Annamarie Jagose, respected scholar in feminist studies, lesbian/gay studies and queer theory, interviewed the punk poet, novelist, performer and art journalist Eileen Myles, who speaks of her work as an attempt “to dig a hole in eternity” through language. Writing is a way to “bear being”, she told Jagose, but is also an essentially lonely occupation. “I come from a family of readers who don’t read my books.”

Eileen Myles interviewed at Sydney Writers Festival.
Eileen Myles interviewed at Sydney Writers Festival.

Myles’ latest book Afterglow revolves around the death of her dog – a passing that finally gave her the chance to grieve their father’s death, which had occurred when she was a young child. Rosie’s death was different, “fragrant” – it didn’t “stink”. “I wanted to capture this miracle of life.”

Alexis Okeowo, who has been a foreign correspondent for most of her career, highlighted the unbalanced power dynamic between a journalist and her subject. “There are few phrases I cringe at more than ‘giving voice’ or ‘bearing witness’ as if journalists are Christopher Columbus on his ship heroically ‘discovering’ America.”
Just out of college and reporting in Uganda, she said she’d seen women who were missing lips and noses. “I learned then that no one is ever defined by the worst thing that ever happened to them.”

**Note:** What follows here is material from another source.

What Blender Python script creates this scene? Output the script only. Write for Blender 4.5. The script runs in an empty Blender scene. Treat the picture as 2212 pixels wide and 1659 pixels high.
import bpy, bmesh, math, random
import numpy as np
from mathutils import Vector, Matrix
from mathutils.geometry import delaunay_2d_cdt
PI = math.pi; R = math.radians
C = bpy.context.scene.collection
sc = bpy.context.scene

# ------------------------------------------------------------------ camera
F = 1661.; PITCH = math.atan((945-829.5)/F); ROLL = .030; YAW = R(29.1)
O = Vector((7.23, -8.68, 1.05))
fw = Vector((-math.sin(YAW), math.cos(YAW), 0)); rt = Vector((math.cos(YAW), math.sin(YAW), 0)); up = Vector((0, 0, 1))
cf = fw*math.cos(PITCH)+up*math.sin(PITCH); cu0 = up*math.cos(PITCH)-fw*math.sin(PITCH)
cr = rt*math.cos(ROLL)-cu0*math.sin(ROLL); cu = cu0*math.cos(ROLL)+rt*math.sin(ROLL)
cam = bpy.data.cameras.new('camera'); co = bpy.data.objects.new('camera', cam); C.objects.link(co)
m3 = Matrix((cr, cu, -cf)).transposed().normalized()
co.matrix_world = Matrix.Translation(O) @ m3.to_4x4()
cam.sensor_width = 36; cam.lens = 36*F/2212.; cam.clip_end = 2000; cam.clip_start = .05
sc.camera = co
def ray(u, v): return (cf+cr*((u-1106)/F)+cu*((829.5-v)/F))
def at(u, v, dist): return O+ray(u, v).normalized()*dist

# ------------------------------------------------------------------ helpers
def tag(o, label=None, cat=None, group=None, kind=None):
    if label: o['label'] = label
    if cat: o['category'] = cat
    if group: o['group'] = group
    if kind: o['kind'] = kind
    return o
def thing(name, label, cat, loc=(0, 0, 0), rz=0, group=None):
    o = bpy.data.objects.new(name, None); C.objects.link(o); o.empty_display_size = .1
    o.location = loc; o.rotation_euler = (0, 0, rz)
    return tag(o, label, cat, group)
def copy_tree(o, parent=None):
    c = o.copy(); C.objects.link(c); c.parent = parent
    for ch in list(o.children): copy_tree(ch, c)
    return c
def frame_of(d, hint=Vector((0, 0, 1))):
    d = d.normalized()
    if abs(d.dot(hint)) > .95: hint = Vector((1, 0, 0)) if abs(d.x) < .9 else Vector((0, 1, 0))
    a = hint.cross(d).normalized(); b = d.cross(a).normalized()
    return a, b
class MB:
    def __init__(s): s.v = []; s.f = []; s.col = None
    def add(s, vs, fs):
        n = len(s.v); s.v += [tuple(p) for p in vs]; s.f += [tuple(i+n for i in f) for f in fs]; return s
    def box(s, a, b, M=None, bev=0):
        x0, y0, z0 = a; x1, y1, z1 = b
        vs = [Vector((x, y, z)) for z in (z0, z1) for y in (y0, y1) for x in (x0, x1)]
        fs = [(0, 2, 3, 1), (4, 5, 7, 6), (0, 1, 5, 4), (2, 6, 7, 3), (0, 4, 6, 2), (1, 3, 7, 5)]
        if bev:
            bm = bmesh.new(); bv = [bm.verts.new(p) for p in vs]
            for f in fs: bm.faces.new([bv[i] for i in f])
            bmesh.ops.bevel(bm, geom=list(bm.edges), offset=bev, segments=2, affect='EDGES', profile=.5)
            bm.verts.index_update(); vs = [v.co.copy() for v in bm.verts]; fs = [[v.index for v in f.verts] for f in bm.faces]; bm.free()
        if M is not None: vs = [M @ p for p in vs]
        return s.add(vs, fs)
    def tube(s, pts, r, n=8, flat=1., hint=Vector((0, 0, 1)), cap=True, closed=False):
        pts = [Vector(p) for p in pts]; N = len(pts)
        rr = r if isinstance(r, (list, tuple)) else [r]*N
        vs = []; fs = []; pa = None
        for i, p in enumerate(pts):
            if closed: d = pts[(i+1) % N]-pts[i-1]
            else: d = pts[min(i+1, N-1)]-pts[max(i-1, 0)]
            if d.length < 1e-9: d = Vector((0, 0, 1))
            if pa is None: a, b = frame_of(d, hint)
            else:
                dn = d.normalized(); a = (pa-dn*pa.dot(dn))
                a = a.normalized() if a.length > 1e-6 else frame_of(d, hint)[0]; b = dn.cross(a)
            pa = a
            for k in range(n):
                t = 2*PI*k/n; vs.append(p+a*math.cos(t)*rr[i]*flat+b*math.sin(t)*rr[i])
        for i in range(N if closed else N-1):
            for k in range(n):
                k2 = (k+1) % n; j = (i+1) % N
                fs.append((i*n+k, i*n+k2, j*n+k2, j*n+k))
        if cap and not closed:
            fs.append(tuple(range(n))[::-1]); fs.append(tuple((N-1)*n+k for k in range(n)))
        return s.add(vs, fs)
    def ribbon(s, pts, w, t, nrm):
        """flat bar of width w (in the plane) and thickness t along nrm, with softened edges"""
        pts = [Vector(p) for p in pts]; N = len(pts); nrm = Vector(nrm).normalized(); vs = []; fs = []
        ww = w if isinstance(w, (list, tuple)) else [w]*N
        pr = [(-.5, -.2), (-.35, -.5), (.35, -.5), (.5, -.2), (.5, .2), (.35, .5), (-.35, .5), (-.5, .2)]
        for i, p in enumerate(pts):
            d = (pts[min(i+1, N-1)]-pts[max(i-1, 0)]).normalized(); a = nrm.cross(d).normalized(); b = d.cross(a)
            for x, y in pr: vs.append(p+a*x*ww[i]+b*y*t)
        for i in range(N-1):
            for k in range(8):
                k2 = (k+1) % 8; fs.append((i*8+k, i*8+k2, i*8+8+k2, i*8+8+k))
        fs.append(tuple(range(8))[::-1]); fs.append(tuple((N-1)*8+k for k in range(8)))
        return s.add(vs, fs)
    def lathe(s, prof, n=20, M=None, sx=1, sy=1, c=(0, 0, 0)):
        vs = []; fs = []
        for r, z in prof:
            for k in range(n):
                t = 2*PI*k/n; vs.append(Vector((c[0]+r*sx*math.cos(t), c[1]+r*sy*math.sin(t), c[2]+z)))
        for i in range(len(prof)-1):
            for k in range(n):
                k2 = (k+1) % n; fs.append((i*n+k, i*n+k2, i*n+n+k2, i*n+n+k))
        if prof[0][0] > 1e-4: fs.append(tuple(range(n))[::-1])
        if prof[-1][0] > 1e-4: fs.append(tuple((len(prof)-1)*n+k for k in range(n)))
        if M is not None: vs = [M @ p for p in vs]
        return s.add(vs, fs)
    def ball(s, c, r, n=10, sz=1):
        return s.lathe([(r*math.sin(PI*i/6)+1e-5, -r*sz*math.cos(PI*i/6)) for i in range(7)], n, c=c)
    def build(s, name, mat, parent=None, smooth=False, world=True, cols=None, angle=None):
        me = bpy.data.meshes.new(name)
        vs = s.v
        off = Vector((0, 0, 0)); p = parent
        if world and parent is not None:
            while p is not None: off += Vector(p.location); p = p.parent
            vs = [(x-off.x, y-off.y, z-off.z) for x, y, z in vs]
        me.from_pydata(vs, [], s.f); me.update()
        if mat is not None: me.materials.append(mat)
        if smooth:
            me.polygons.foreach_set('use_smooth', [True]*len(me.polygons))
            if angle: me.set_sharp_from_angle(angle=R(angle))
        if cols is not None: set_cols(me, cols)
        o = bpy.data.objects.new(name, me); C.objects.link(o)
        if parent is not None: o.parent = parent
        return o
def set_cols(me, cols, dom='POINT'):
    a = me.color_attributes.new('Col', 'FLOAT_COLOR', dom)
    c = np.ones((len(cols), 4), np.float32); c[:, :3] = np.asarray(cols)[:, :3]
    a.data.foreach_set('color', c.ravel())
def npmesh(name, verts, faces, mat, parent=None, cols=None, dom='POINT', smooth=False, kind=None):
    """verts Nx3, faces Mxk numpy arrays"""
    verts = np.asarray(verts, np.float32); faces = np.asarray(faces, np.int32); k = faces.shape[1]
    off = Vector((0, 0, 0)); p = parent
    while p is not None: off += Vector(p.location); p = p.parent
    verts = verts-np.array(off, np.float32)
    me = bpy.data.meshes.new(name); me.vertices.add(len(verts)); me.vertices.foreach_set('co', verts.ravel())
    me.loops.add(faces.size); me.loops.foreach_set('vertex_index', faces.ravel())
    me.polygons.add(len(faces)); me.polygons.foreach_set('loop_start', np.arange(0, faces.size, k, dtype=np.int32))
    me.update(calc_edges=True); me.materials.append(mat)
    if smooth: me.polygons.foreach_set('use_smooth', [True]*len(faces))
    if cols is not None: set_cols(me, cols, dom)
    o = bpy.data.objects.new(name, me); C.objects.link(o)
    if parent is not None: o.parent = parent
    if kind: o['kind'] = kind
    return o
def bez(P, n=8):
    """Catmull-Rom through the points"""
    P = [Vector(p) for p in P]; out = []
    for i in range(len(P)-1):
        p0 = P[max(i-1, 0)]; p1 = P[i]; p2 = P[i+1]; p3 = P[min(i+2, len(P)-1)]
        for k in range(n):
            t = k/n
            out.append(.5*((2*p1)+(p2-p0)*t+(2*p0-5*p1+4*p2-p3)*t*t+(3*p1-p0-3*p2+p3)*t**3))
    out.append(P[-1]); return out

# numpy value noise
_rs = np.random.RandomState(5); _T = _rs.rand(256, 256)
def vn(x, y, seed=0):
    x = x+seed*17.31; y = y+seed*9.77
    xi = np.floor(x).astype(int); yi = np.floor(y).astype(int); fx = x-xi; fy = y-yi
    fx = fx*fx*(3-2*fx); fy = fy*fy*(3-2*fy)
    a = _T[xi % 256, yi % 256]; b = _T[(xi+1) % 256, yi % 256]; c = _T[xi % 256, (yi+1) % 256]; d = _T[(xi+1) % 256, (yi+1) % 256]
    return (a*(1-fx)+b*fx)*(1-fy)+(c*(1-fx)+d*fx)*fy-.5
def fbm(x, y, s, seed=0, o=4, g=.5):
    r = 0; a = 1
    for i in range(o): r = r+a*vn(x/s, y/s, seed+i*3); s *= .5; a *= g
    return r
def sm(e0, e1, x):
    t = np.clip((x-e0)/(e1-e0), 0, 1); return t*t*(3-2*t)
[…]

Korean-American author Min Jin Lee discovered something similar when she’d interviewed Koreans living in Osaka for her book Motherland. She said her subjects had been denied human rights in Japan but they did not see themselves as victims. They insisted on defining themselves, rather than being defined by power.

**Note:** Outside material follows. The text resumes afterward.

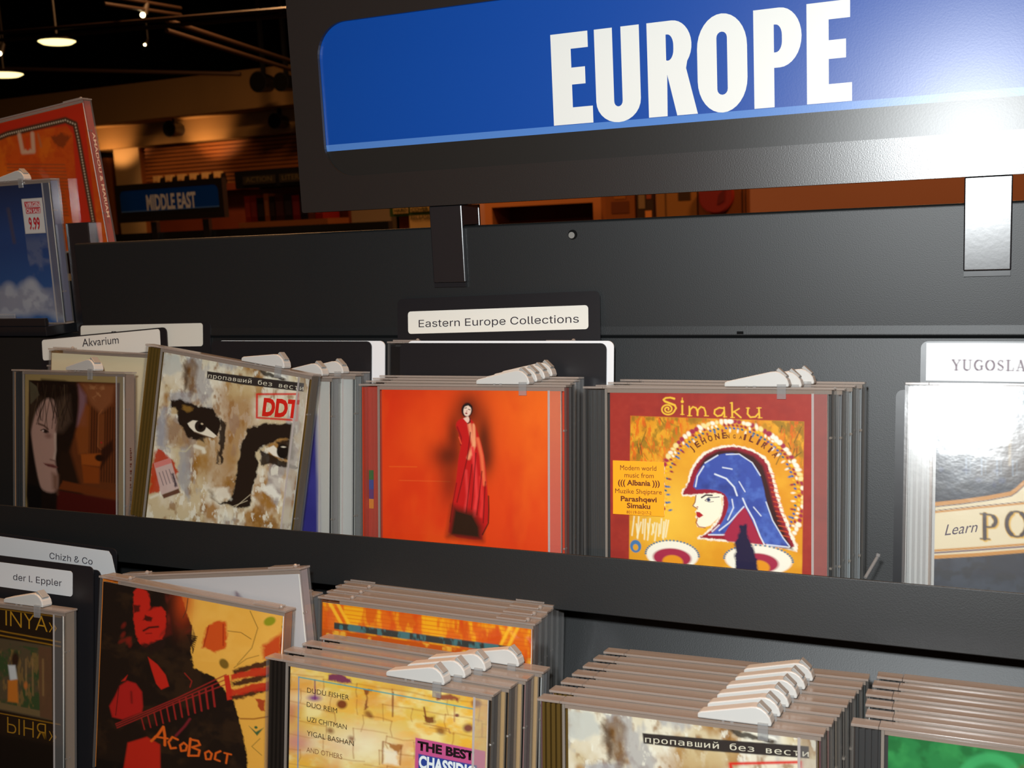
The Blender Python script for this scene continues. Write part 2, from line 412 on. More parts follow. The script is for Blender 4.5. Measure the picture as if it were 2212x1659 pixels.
# ------------------------------------------------------------------ the room
def struct(name, mb, bevel=0):
    o = mb.build(name, bevel=bevel); o['kind'] = 'structure'; return o
M['ceil'] = mat('black_painted_ceiling', (0.006, 0.005, 0.004), 0.9, 0.1)
M['floor'] = mat('brown_shop_floor', (0.06, 0.035, 0.02), 0.6, 0.3, var=(3.0, (0.04, 0.025, 0.014, 1)))
M['wallb'] = mat('beige_wall_paint', (0.42, 0.30, 0.19), 0.8, 0.1, var=(2.0, (0.38, 0.27, 0.17, 1)))
M['wallblack'] = mat('black_wall_paint', (0.008, 0.007, 0.006), 0.9, 0.1)
M['wallbrown'] = mat('brown_wall_paint', (0.34, 0.155, 0.10), 0.8, 0.1, var=(1.5, (0.30, 0.135, 0.085, 1)))
b = MB(); b.box(-13, 6, -2.6, 9.4, -1.45, -1.4, M['floor']); struct('floor', b)
b = MB(); b.box(-13, 6, -2.6, 9.4, 2.6, 2.65, M['ceil']); struct('ceiling', b)
b = MB(); b.box(-13, 6, 9.3, 9.4, -1.4, 2.6, M['wallblack']); struct('wall_back', b)
b = MB(); b.box(-13.1, -13, -2.6, 9.4, -1.4, 2.6, M['wallblack']); struct('wall_left', b)
b = MB(); b.box(6, 6.1, -2.6, 9.4, -1.4, 2.6, M['wallb']); struct('wall_right', b)
b = MB(); b.box(-13, 6, -2.7, -2.6, -1.4, 2.6, M['wallb']); struct('wall_front', b)

# ------------------------------------------------------------------ the rack in front of us
PY = 0.0787                                            # face of the header panel
BK = 0.075                                             # back of the upper bin, along the lean
UF = -0.1267                                           # upper bin floor at the front, z level
ZF = P(0, UF, 0).z
RX0, RX1 = -0.62, 0.80
rack = thing('browser_rack', 'black metal two-tier browser rack holding the cd cases, its tall back panel across the photo', 'display rack', mw=Matrix.Translation((0, 0, -1.4)))
inv = Matrix.Translation((0, 0, 1.4))
def rk(name, mb, bevel=0.0):
    o = mb.build(name, rack, bevel=bevel); o.matrix_parent_inverse = inv; return o
# header panel with folded foot and a screw hole
b = MB(); X0 = -0.308
prof = [(PY, 0.0270), (PY, 0.0945), (PY + 0.0012, 0.0957), (PY + 0.011, 0.0957), (PY + 0.012, 0.0945), (PY + 0.012, 0.018), (PY + 0.003, 0.018), (PY - 0.0010, 0.0215)]
b.xprism(prof, X0, RX1, M['powder'])
header = rk('header_panel', b, 0.0006)
b = MB(); b.tube((0.1205, PY - 0.0002, 0.0869), (0.1205, PY + 0.002, 0.0869), 0.0032, M['darkgap'], 16)
b.tube((0.1200, PY - 0.0009, 0.0866), (0.1200, PY + 0.001, 0.0866), 0.0021, mat('grey_screw', (0.22, 0.21, 0.19), 0.4, 0.5), 14)
rk('screw', b)
b = MB(); b.box(0.2262, 0.2302, PY - 0.0013, PY + 0.003, 0.0222, 0.0238, M['darkgap']); rk('slot', b)
# upper bin: leaning back, level floor, front lip
def leanbox(b, x0, x1, k0, k1, u0, u1, m):
    vs = [P(x, u, k) for u in (u0, u1) for k in (k0, k1) for x in (x0, x1)]
    b.add(vs, [(0, 2, 3, 1), (4, 5, 7, 6), (0, 1, 5, 4), (2, 6, 7, 3), (0, 4, 6, 2), (1, 3, 7, 5)], m)
b = MB(); leanbox(b, RX0, RX1, BK, BK + 0.002, -0.117, 0.0302, M['powder']); rk('upper_bin_back', b)
def floorslab(b, x0, x1, kf, uf, kb, th, m):
    """slab with a level top running back from the leaning point (uf, kf)"""
    p = P(0, uf, kf); q = P(0, uf, kb)
    b.box(x0, x1, p.y, q.y, p.z - th, p.z, m)
b = MB(); floorslab(b, RX0, RX1, -0.0100, UF, BK + 0.012, 0.0018, M['powder'])
# hidden stands below floor level are not needed here
rk('upper_bin_floor', b)
b = MB(); leanbox(b, RX0, RX1, -0.0125, -0.0105, -0.1285, -0.0957, M['powder'])
leanbox(b, RX0, RX1, -0.0105, -0.0085, -0.1285, -0.1272, M['powder'])
rk('upper_lip', b, 0.0005)
# lower bin
LBK = 0.016
b = MB(); leanbox(b, RX0, RX1, LBK, LBK + 0.002, -0.300, -0.200, M['powder'])
vs = [P(x, u, k) for (k, u) in ((LBK, -0.200), (LBK + .002, -0.200), (LBK + .0275, -0.1275), (LBK + .0255, -0.1275)) for x in (RX0, RX1)]  # upper part tipped back further, shaped to catch the flash glare
b.add(vs, [(0, 1, 7, 6), (2, 3, 1, 0), (4, 5, 3, 2), (6, 7, 5, 4), (0, 6, 4, 2), (1, 3, 5, 7)], M['powder']); rk('lower_bin_back', b)
ULO = -0.2880
b = MB(); floorslab(b, RX0, RX1, -0.112, ULO, LBK + 0.006, 0.002, M['powder']); rk('lower_bin_floor', b)
b = MB(); leanbox(b, RX0, RX1, -0.1145, -0.1120, -0.294, -0.256, M['powder']); rk('lower_lip', b, 0.0005)
b = MB(); b.box(RX0, RX1, -0.12, 0.098, -1.4, -0.302, M['powder']); rk('base_cabinet', b)
b = MB(); b.box(-0.30, RX1, PY + 0.013, 0.125, -0.302, 0.06, M['powder']); rk('rear_cabinet', b)

# side stand behind the left end of the panel, with its ledge
stand = thing('end_stand', 'black stand behind the left end of the rack, under the cloud cover case', 'display stand', mw=Matrix.Translation((-0.8, 0.2, -1.4)))
b = MB(); b.box(-1.1, -0.318, 0.127, 0.30, -1.4, 0.018, M['powder']); b.box(-1.1, -0.318, 0.154, 0.30, 0.018, 0.062, M['powder'])
o = b.build('stand_body', stand); o.matrix_parent_inverse = Matrix.Translation((0.8, -0.2, 1.4))
b = MB(); b.box(-0.52, -0.372, 0.100, 0.150, 0.018, 0.0265, M['gloss']); b.box(-0.52, -0.372, 0.100, 0.1035, 0.0265, 0.0335, M['gloss'])
b.box(-0.430, -0.408, 0.1012, 0.1024, 0.0335, 0.0375, M['tagleg'])
o = b.build('ledge', stand, bevel=0.0006); o.matrix_parent_inverse = Matrix.Translation((0.8, -0.2, 1.4))

# ------------------------------------------------------------------ the signs
def eglyph(x0, x1, z0, z1, stem=.50, top=.93, midw=.84):
    w = x1 - x0; h = z1 - z0; X = lambda t: x0 + t * w; Z = lambda t: z0 + t * h
    return [[(X(0), Z(0)), (X(1), Z(0)), (X(1), Z(.185)), (X(stem), Z(.185)), (X(stem), Z(.435)), (X(midw), Z(.435)), (X(midw), Z(.62)), (X(stem), Z(.62)), (X(stem), Z(.825)), (X(top), Z(.825)), (X(top), Z(1)), (X(0), Z(1))]]
def europe_loops():
    z0, z1 = 0.1560, 0.2116; h = z1 - z0
    g = []
    g += eglyph(0.1135, 0.1400, z0, z1)
    x0, x1 = 0.1424, 0.1712; w = x1 - x0; t = w * .405; r = w / 2; ri = w / 2 - t
    g.append([(x0, z1)] + arc(x0 + r, z0 + h * .22, r, h * .24, 180, 360, 14) + [(x1, z1), (x1 - t, z1)] + arc(x0 + r, z0 + h * .21, ri, ri * 1.2, 360, 180, 8) + [(x0 + t, z1)])
    x0 = 0.1760; xb = 0.2034; xl = 0.2064; t = 0.0117
    g.append([(x0, z0), (x0 + t, z0), (x0 + t + .0004, z0 + h * .44), (xl - t - .001, z0), (xl, z0), (xb - .0036, z0 + h * .49)] + arc(xb - .012, z0 + h * .735, .012, h * .265, -40, 90, 12) + [(x0, z1)])
    g.append([(x0 + t, z0 + h * .59)] + arc(x0 + t + .0010, z0 + h * .70, .0036, h * .115, -90, 0, 6) + arc(x0 + t + .0010, z0 + h * .745, .0036, h * .115, 0, 90, 6) + [(x0 + t, z0 + h * .86)])
    x0, x1 = 0.2067, 0.2364; w = x1 - x0; c = (x0 + x1) / 2; t = w * .395
    g.append(arc(c, z0 + h * .335, w / 2, h * .345, 180, 360, 16) + arc(c, z0 + h * .665, w / 2, h * .345, 0, 180, 16))
    g.append(arc(c, z0 + h * .235, w / 2 - t, h * .06, 180, 360, 8) + arc(c, z0 + h * .765, w / 2 - t, h * .06, 0, 180, 8))
    x0 = 0.2402; xb = 0.2676; t = 0.0117
    g.append([(x0, z0), (x0 + t, z0), (x0 + t, z0 + h * .40)] + arc(xb - .0125, z0 + h * .70, .0125, h * .30, -90, 90, 16) + [(x0, z1)])
    g.append([(x0 + t, z0 + h * .555)] + arc(x0 + t + .0010, z0 + h * .665, .0036, h * .11, -90, 0, 6) + arc(x0 + t + .0010, z0 + h * .725, .0036, h * .11, 0, 90, 6) + [(x0 + t, z0 + h * .835)])
    g += eglyph(0.2704, 0.2953, z0, z1, .49, .96, .87)
    return g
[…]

Emerging Assyrian-Australian writer Monikka Eliah argued that it was time people broadened their limited views of what culturally and linguistically diverse Australian stories should look like. Eliah arrived from Iraq via Jordan in 1998 when she was six years old, and insists refugees have stories to tell beyond fleeing oppression or fitting in to Australian society.

“We have entertaining and funny stories to contribute to the Australian literary landscape, outside the stereotypes of struggle and hardship.”